Even talking of healthy intermediates, they're mostly gone. When I read H1, I couldn't believe just how linear stuff got by level 2. And how the party has basically got no way to interact with complex locations all way through. Like, you know, they could in Durgham's Folly. Which is the H1 plotline all over, except with the knobs on.

But what really pisses me off are modules like Skyfire Waste. I DMed that last weekend for 8 hours (yes, irregular play, not RPGA), and boosted up the story using elements from Escape from Sembia. Still, my players felt talked down to, with the DM advice "wheel your players from encounter to encounter" in full swing, and forcing the convention Delve module format on home groups (regardless which 4E module they pick up).

I'm sure 4E lends itsel well to sandbox play - heck, this is the first time in years I feel comfortable making up stuff on the fly (as a DM) which is mechanically sound - but as published, it sure is the antithesis to that. Let's hope future modules rebalance this a bit. Can you substantiate such hopes?


PS. Ha! Comparing the old Keep to Sins of the Saviours (railroading the party from one one-room dungeon to another) and recommending it to the Mearls, that's what I call daring.

Mike Mearls said...

Skyfire isn't a good barometer for what 4e can do. It is specifically design as a demo, a zip from place to place series of fights.

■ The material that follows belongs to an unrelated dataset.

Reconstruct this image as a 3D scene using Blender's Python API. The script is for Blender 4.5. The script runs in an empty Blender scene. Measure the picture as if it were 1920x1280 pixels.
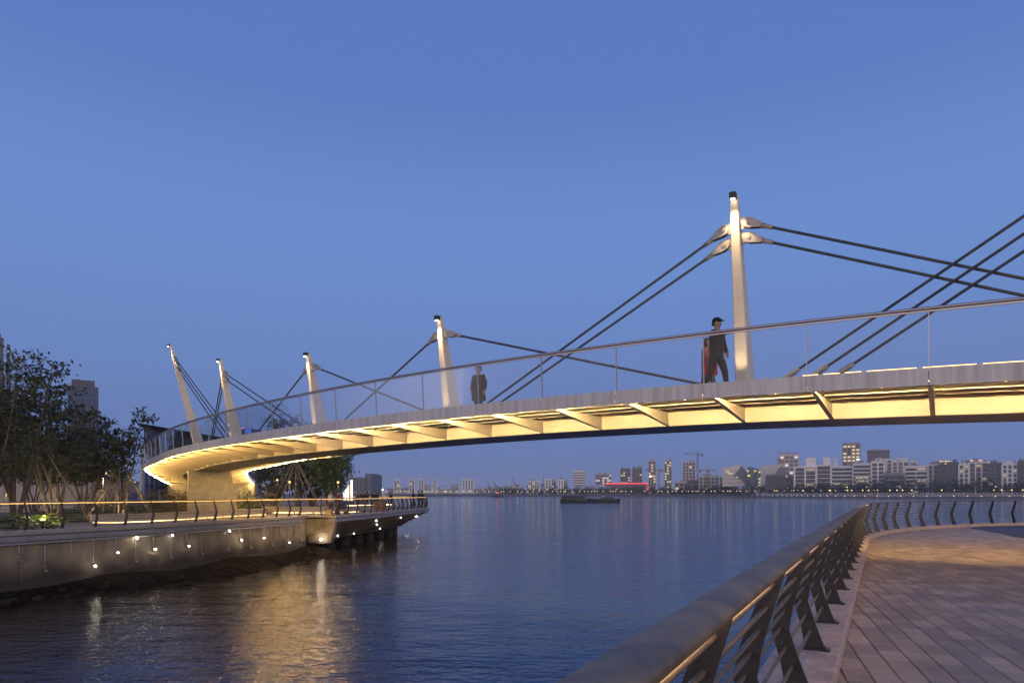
import bpy, math, random
from mathutils import Vector, Matrix

# ------------------------------------------------------------------ scene, camera, sky, exposure
SC = bpy.context.scene
COL = SC.collection
random.seed(7)
CAMZ = 3.75                      # camera above the water
cam_d = bpy.data.cameras.new('camera')
cam = bpy.data.objects.new('camera', cam_d)
COL.objects.link(cam)
cam.location = (0, 0, CAMZ)
cam.rotation_euler = (math.pi / 2, 0, 0)
cam_d.sensor_width = 36.0
cam_d.lens = 24.0
cam_d.shift_y = 284.5 / 1920
cam_d.clip_start = 0.05
cam_d.clip_end = 9000
SC.camera = cam

W = bpy.data.worlds.new('World')
SC.world = W
W.use_nodes = True
nt = W.node_tree
bg = nt.nodes['Background']
tc = nt.nodes.new('ShaderNodeTexCoord')
sep = nt.nodes.new('ShaderNodeSeparateXYZ')
nt.links.new(tc.outputs['Generated'], sep.inputs[0])
ramp = nt.nodes.new('ShaderNodeValToRGB')          # dusk sky after sunset: mauve haze low down, deep blue overhead
nt.links.new(sep.outputs[2], ramp.inputs[0])
ramp.color_ramp.interpolation = 'CARDINAL'
els = ramp.color_ramp.elements
STOPS = [(0.0, (0.128, 0.188, 0.402)), (0.05, (0.128, 0.199, 0.440)), (0.15, (0.138, 0.228, 0.510)), (0.28, (0.144, 0.257, 0.585)),
         (0.37, (0.139, 0.260, 0.603)), (0.49, (0.110, 0.207, 0.545)), (0.60, (0.096, 0.187, 0.520)), (1.0, (0.055, 0.120, 0.40))]
els[0].position, els[0].color = STOPS[0][0], STOPS[0][1] + (1,)
els[1].position, els[1].color = STOPS[-1][0], STOPS[-1][1] + (1,)
for p_, c_ in STOPS[1:-1]:
    e_ = els.new(p_)
    e_.color = c_ + (1,)
# afterglow: the sun has set behind the camera, so that side of the sky is paler and brighter
aft = nt.nodes.new('ShaderNodeMapRange')
aft.interpolation_type = 'SMOOTHSTEP'
aft.inputs['From Min'].default_value = 0.35
aft.inputs['From Max'].default_value = -0.9
nt.links.new(sep.outputs[1], aft.inputs[0])
low = nt.nodes.new('ShaderNodeMapRange')
low.interpolation_type = 'SMOOTHSTEP'
low.inputs['From Min'].default_value = 0.95
low.inputs['From Max'].default_value = 0.0
nt.links.new(sep.outputs[2], low.inputs[0])
mul = nt.nodes.new('ShaderNodeMath')
mul.operation = 'MULTIPLY'
nt.links.new(aft.outputs[0], mul.inputs[0])
nt.links.new(low.outputs[0], mul.inputs[1])
glow = nt.nodes.new('ShaderNodeMix')
glow.data_type = 'RGBA'
nt.links.new(mul.outputs[0], glow.inputs[0])
nt.links.new(ramp.outputs[0], glow.inputs[6])
glow.inputs[7].default_value = (1.60, 1.26, 1.02, 1)
nt.links.new(glow.outputs[2], bg.inputs[0])
bg.inputs[1].default_value = 1.0

SC.view_settings.view_transform = 'Standard'
SC.view_settings.look = 'None'
SC.view_settings.exposure = 0
SC.view_settings.gamma = 1
SC.view_settings.use_curve_mapping = False
SC.render.engine = 'CYCLES'
SC.cycles.use_denoising = True
SC.cycles.max_bounces = 7
SC.cycles.diffuse_bounces = 3
SC.cycles.glossy_bounces = 3
SC.cycles.transmission_bounces = 3
SC.cycles.transparent_max_bounces = 12
SC.cycles.sample_clamp_indirect = 6
SC.cycles.caustics_reflective = False
SC.cycles.caustics_refractive = False

# ------------------------------------------------------------------ helpers
F = 1280.0
KERB = CAMZ - 1.3125
PAVE = CAMZ - 1.43


def at(px, py, Y):
    """point in the world seen at photo pixel (px, py) at distance Y ahead"""
    return Vector(((px - 960) / F * Y, Y, CAMZ + (924.5 - py) / F * Y))


def gx(px, Y):
    return (px - 960) / F * Y


LOC = {}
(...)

Shadowfell was tricky, because it also had to serve a similar purpose.

As for design going forward, I can't say anything definitive. It's definitely a design path I'd like to explore.

Anonymous said...

> In addition, particularly in 4e, you need the flexibility to keep each node at least somewhat challenging for the PCs

In sandbox/borderlands style play you don't need to and in fact shouldn't make everything level appropriate.

Doing that is the first minor form of railroading.

If the players are bored not challenged enough it's their responsibility to get up and go someplace with badder nasties.

If they think they can take on something twice their rating, let them.

But maybe they just want to slaughter their way through a couple of non-human tribes. Sometimes it feels good to totally dominate.